WHAT YOU SHOULD DO: Copy out all lines that carry the word "scene".

═══

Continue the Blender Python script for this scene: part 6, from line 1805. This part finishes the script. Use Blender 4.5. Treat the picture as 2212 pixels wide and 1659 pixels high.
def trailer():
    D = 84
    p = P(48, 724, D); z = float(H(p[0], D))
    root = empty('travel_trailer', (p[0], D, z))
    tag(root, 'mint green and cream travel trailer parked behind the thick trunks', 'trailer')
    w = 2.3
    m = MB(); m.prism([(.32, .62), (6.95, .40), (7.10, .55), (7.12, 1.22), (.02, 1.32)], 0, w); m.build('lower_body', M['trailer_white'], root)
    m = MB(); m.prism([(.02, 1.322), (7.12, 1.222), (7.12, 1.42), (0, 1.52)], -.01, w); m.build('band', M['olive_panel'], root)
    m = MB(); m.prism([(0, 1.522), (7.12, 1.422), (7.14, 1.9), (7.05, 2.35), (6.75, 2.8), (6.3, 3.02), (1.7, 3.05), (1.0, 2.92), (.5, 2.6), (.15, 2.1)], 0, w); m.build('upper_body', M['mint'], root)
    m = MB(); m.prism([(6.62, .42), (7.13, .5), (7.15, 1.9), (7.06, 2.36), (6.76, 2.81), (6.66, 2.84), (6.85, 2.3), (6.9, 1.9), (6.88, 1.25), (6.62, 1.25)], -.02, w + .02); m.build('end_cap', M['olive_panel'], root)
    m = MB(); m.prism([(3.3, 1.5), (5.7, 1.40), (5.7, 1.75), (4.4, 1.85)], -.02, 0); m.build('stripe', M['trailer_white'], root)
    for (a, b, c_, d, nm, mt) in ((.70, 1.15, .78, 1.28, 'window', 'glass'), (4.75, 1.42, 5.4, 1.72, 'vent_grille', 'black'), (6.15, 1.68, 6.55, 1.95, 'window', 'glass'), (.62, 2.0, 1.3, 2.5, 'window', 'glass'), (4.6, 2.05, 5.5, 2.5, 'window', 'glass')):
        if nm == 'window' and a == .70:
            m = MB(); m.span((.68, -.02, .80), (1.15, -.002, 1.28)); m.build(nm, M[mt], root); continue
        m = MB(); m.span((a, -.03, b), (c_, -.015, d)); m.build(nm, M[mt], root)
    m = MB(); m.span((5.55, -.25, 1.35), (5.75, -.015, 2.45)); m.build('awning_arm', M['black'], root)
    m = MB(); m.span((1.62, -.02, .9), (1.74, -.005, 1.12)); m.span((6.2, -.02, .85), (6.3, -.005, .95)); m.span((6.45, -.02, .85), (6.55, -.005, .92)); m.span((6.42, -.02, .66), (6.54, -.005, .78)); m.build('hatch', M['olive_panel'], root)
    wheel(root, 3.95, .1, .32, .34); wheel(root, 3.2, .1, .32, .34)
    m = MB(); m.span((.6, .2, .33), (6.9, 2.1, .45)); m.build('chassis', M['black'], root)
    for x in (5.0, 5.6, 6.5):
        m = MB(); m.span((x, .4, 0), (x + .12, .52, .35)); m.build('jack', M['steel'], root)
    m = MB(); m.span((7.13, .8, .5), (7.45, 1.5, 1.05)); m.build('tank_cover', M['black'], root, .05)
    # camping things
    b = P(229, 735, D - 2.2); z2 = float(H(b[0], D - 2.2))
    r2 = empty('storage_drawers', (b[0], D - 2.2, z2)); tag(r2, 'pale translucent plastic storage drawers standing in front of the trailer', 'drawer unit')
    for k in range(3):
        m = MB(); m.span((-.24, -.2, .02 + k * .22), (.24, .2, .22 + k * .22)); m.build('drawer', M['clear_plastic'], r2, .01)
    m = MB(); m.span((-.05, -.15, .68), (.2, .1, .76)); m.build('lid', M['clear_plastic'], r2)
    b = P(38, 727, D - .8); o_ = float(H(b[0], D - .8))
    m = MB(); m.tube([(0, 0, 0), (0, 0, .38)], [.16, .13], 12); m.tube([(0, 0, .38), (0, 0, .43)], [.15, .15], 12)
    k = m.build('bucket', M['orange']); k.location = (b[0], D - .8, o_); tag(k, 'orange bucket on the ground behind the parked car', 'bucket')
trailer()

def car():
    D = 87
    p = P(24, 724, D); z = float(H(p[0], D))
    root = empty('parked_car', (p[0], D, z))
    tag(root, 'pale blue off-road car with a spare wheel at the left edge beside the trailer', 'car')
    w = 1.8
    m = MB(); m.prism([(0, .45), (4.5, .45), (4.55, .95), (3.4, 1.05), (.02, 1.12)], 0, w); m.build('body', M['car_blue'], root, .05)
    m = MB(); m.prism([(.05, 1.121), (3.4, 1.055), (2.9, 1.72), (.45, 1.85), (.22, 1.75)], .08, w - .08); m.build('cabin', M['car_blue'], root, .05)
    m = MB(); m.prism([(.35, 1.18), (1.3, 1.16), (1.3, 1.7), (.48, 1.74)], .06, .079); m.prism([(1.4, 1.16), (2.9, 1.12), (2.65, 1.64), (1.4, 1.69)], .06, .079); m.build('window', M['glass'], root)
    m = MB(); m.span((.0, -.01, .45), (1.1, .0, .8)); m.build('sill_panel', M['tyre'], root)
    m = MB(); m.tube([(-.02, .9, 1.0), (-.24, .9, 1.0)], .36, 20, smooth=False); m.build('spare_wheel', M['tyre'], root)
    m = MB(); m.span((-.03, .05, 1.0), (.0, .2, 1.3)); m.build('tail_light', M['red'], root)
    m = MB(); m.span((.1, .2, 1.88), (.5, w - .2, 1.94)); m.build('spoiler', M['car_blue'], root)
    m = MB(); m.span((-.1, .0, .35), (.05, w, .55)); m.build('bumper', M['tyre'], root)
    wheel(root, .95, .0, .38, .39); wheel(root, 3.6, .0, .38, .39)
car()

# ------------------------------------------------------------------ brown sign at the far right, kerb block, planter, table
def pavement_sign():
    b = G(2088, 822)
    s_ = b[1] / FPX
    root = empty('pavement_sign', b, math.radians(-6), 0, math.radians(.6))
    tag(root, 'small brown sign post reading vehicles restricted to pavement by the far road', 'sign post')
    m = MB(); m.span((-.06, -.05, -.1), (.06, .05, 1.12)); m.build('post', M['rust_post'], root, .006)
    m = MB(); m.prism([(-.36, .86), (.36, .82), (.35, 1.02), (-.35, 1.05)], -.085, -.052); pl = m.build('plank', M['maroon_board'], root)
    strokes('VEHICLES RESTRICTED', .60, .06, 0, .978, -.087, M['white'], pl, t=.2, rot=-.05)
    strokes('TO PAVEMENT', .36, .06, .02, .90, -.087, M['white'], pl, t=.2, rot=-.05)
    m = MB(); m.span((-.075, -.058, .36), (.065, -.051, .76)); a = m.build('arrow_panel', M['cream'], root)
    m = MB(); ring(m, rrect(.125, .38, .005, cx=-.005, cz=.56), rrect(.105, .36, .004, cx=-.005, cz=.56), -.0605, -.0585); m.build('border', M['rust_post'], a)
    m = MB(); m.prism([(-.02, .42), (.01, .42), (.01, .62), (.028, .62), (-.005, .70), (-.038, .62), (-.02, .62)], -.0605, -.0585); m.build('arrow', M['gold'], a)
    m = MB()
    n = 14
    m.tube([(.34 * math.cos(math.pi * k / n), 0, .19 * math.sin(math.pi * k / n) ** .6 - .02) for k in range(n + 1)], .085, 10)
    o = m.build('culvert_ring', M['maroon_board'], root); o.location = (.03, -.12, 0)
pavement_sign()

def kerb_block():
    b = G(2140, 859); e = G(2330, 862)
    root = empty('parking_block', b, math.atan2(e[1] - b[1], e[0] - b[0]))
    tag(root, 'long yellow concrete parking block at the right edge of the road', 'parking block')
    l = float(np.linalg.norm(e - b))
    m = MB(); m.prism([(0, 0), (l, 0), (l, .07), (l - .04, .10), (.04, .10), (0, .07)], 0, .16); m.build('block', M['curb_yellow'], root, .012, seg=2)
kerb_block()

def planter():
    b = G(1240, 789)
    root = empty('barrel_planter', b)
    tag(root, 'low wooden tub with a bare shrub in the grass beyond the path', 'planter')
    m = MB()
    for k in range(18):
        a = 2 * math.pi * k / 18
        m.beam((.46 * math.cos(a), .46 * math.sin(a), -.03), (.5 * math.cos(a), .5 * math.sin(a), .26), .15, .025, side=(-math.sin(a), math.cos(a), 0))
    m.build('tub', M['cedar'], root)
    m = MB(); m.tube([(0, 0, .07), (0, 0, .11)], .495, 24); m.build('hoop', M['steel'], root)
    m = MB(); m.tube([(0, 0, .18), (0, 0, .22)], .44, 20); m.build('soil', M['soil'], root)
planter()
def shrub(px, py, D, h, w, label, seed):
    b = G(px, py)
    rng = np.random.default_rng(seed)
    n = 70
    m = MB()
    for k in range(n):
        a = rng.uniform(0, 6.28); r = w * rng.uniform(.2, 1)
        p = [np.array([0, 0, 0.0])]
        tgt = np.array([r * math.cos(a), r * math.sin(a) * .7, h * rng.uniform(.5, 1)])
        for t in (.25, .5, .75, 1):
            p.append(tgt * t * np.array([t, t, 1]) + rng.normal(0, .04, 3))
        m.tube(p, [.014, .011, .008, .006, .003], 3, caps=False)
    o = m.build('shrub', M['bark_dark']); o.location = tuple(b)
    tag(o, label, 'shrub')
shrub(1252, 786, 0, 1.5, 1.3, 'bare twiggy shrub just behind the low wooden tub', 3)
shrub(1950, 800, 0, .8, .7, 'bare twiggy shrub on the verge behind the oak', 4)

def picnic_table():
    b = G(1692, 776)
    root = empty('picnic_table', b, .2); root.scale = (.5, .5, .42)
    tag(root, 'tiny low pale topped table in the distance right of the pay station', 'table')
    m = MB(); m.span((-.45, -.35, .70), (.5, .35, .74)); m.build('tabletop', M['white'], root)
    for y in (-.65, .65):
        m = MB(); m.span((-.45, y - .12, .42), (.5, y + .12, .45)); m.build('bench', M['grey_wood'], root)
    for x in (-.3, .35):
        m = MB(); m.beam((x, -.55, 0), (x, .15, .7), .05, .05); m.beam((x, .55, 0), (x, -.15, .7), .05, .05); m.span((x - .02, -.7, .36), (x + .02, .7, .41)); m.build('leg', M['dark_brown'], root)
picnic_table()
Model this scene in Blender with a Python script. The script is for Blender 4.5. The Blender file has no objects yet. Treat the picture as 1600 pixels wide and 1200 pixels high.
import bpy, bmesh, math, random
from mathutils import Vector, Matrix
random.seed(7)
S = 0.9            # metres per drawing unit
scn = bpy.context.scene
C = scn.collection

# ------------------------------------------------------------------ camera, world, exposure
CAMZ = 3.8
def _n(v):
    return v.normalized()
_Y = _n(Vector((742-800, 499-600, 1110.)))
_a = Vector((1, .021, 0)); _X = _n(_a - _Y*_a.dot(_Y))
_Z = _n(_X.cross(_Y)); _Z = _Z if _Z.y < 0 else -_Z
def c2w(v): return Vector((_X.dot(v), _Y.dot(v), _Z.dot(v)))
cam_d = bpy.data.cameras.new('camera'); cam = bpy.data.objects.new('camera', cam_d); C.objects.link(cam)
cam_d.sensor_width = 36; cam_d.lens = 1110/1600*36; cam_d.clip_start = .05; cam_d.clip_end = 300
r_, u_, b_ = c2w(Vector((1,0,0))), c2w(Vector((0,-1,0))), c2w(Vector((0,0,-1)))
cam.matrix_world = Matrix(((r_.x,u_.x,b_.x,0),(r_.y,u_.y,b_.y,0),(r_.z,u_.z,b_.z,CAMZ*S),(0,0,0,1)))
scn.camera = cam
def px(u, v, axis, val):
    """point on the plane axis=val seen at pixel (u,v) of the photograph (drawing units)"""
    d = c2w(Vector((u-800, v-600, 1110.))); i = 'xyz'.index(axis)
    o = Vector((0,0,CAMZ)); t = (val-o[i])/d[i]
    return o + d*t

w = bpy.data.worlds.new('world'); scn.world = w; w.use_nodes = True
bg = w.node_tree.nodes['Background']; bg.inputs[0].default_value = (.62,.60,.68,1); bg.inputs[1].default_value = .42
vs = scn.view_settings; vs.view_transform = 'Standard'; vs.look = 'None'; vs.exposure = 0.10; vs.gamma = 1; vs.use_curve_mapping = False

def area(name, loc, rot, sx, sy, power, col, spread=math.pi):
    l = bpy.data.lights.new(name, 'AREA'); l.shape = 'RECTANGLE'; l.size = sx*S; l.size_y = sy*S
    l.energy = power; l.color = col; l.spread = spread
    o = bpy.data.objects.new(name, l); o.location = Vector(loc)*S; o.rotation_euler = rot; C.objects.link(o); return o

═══

THE ANSWER:
Continue the Blender Python script for this scene: part 6, from line 1805. This part finishes the script. Use Blender 4.5. Treat the picture as 2212 pixels wide and 1659 pixels high.
Model this scene in Blender with a Python script. The script is for Blender 4.5. The Blender file has no objects yet. Treat the picture as 1600 pixels wide and 1200 pixels high.
scn = bpy.context.scene